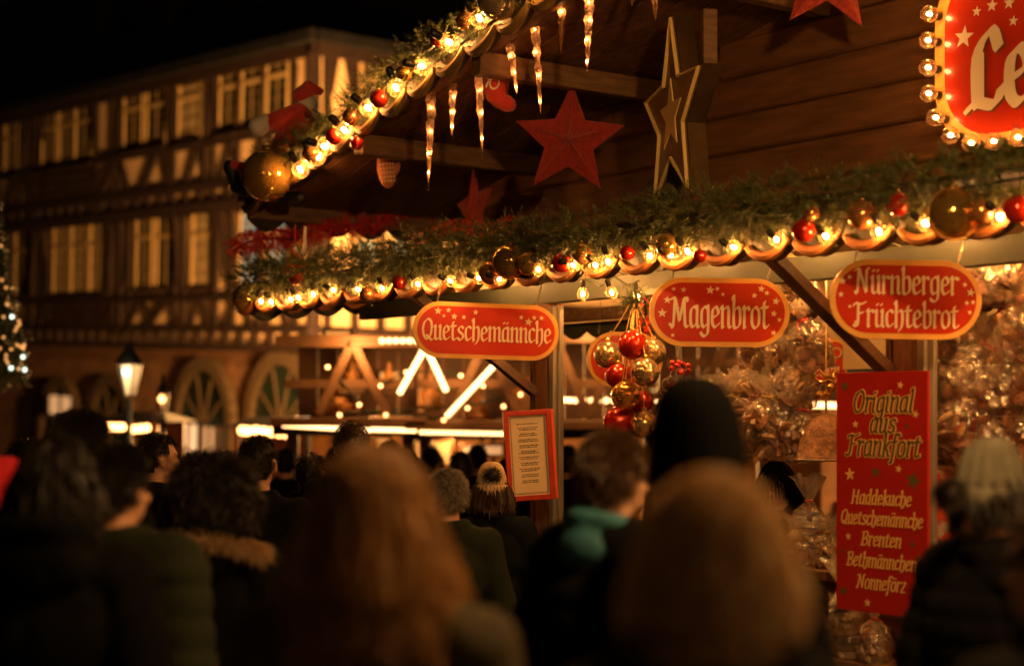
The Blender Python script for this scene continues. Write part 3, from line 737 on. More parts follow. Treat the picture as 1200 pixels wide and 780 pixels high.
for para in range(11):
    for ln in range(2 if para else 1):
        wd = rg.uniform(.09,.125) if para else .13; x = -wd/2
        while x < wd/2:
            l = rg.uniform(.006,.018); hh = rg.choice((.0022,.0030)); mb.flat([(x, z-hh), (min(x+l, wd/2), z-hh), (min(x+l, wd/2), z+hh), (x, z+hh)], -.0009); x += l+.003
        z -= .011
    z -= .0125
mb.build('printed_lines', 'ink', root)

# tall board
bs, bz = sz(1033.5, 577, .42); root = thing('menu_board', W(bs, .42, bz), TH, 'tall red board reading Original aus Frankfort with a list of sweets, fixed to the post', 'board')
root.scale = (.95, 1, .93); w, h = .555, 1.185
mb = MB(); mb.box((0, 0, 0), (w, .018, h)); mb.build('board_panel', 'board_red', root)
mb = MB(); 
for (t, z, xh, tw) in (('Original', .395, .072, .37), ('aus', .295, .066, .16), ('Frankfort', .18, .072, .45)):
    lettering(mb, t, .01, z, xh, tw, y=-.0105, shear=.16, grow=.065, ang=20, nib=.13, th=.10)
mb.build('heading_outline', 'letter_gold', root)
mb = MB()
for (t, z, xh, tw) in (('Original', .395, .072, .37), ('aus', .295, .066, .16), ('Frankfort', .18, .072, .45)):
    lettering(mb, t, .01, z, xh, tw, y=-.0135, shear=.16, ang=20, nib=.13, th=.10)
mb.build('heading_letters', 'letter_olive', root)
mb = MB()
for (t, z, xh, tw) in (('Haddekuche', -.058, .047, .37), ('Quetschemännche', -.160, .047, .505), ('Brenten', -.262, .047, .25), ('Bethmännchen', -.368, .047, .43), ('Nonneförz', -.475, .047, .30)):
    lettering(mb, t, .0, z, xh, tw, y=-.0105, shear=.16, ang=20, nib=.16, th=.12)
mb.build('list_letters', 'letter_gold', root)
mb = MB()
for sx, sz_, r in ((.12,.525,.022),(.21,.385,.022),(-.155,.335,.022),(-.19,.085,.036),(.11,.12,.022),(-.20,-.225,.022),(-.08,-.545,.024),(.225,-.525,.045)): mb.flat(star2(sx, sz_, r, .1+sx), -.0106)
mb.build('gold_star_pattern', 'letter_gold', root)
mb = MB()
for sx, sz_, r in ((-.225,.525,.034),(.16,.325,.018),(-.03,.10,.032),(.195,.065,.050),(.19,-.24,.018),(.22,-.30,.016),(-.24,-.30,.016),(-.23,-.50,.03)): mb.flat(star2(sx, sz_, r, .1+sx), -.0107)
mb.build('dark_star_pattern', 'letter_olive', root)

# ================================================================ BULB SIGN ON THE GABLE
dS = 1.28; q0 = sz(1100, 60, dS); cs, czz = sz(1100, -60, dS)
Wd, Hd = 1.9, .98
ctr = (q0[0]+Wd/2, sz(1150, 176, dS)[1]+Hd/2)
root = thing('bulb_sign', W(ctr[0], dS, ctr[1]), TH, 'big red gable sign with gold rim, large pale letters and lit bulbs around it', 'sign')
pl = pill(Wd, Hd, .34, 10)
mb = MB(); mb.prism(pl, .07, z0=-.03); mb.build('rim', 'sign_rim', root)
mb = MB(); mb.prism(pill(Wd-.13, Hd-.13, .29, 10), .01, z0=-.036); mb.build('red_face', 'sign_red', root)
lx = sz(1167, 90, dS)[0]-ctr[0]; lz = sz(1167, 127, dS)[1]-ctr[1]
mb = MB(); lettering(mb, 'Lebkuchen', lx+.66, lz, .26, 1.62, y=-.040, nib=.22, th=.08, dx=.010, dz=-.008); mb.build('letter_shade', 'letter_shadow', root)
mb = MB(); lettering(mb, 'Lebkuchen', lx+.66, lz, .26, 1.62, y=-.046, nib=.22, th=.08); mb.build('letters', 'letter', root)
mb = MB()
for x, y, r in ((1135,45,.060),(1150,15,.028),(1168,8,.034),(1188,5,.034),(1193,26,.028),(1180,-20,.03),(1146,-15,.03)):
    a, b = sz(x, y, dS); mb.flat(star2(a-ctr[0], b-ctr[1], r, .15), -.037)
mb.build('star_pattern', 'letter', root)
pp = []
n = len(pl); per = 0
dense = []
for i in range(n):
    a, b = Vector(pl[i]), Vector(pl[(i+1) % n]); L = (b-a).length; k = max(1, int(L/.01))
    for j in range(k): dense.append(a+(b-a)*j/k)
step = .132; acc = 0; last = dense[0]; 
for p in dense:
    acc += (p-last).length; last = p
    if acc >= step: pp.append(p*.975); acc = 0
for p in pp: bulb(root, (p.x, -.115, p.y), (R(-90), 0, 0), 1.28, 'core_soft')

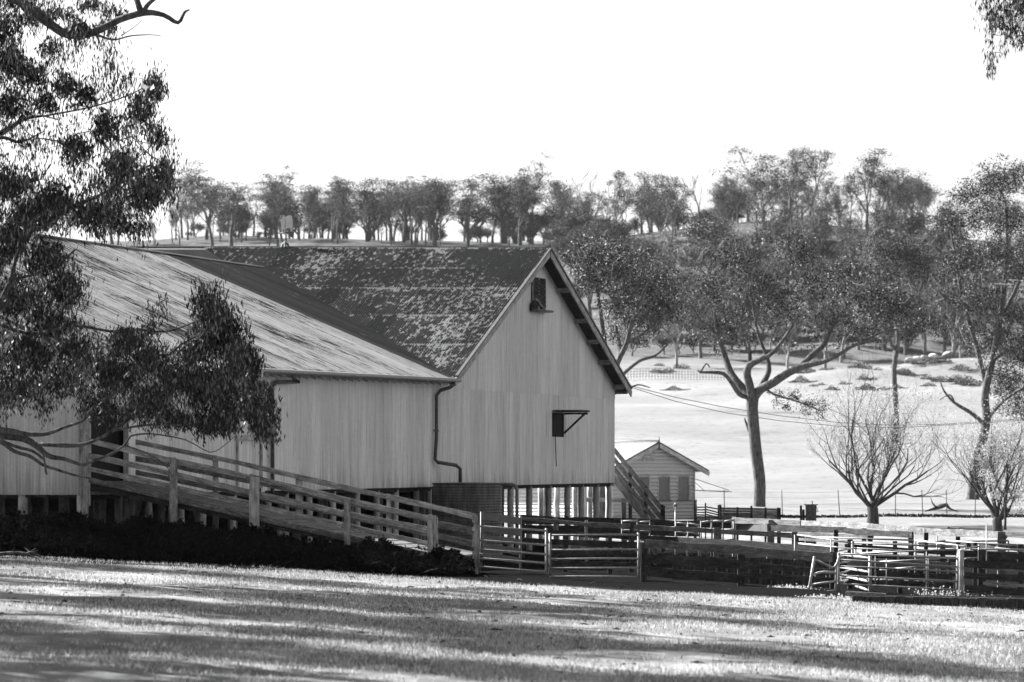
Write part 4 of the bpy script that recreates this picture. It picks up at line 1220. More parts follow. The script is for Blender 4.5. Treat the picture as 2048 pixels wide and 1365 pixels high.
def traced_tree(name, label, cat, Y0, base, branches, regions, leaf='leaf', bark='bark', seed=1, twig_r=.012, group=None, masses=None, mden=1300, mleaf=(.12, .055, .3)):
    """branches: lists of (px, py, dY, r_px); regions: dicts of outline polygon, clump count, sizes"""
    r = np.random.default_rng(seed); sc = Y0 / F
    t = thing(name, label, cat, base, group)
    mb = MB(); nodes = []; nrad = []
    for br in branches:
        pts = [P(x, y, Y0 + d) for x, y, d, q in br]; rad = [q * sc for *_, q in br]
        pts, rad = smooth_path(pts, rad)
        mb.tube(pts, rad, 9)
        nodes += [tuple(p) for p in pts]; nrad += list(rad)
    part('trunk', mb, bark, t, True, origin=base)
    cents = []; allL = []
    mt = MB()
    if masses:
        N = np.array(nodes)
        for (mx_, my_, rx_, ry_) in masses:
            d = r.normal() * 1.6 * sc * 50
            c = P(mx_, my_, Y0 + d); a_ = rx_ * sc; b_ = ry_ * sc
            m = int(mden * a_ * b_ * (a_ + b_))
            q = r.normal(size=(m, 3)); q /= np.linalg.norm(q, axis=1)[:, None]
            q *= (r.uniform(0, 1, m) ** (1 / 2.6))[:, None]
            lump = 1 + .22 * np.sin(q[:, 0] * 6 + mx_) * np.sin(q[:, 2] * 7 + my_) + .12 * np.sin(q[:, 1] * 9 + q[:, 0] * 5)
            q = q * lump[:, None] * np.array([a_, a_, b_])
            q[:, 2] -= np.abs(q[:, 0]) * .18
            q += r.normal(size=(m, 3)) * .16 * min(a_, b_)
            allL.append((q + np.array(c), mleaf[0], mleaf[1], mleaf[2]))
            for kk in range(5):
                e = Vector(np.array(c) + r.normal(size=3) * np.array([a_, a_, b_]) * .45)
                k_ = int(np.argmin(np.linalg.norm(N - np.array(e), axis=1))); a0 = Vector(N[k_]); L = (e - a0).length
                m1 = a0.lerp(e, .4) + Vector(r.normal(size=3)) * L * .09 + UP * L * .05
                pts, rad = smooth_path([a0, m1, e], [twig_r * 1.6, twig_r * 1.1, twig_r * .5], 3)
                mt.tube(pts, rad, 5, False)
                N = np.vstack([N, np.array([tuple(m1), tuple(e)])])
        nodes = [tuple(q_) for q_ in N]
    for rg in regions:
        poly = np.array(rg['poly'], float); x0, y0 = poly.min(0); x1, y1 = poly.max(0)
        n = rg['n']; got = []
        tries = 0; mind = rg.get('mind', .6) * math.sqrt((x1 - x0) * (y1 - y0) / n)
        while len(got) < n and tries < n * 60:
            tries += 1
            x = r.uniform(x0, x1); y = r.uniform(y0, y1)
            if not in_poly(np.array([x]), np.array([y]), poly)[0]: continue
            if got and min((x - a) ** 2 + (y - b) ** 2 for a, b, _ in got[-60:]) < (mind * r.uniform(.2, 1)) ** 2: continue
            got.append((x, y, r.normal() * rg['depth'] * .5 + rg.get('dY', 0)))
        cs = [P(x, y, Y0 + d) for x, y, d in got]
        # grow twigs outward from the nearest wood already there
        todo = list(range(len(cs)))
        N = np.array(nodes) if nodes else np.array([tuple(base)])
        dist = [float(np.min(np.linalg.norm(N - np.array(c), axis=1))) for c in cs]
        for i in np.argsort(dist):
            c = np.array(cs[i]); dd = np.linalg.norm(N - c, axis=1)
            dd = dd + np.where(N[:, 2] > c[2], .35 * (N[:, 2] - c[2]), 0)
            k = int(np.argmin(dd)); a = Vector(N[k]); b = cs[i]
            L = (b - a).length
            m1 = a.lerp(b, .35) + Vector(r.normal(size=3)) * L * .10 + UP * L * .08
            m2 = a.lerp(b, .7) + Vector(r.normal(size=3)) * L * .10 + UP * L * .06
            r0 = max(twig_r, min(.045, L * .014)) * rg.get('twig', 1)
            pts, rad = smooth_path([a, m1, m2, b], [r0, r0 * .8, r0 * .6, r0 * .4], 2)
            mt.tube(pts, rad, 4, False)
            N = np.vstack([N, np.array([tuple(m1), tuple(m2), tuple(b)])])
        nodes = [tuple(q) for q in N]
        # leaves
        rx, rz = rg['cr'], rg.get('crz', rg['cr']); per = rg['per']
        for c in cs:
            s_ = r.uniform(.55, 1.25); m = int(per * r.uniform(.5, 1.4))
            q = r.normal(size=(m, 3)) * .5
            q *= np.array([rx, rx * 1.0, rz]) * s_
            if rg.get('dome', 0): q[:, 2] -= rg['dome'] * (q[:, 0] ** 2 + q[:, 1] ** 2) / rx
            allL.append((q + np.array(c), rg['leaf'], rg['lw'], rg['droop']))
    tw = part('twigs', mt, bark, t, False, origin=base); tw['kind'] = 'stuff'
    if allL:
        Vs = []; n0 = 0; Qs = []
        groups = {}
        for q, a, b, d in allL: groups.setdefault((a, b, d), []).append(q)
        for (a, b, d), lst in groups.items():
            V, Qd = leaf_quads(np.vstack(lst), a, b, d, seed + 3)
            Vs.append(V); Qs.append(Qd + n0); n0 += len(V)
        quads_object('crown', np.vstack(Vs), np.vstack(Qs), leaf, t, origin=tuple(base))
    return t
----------
What you should do.
Identify every line where the string "high" appears.

Completed exercise.
The Blender Python script for this scene continues. Write part 3, from line 737 on. More parts follow. Treat the picture as 1200 pixels wide and 780 pixels high.
Write part 4 of the bpy script that recreates this picture. It picks up at line 1220. More parts follow. The script is for Blender 4.5. Treat the picture as 2048 pixels wide and 1365 pixels high.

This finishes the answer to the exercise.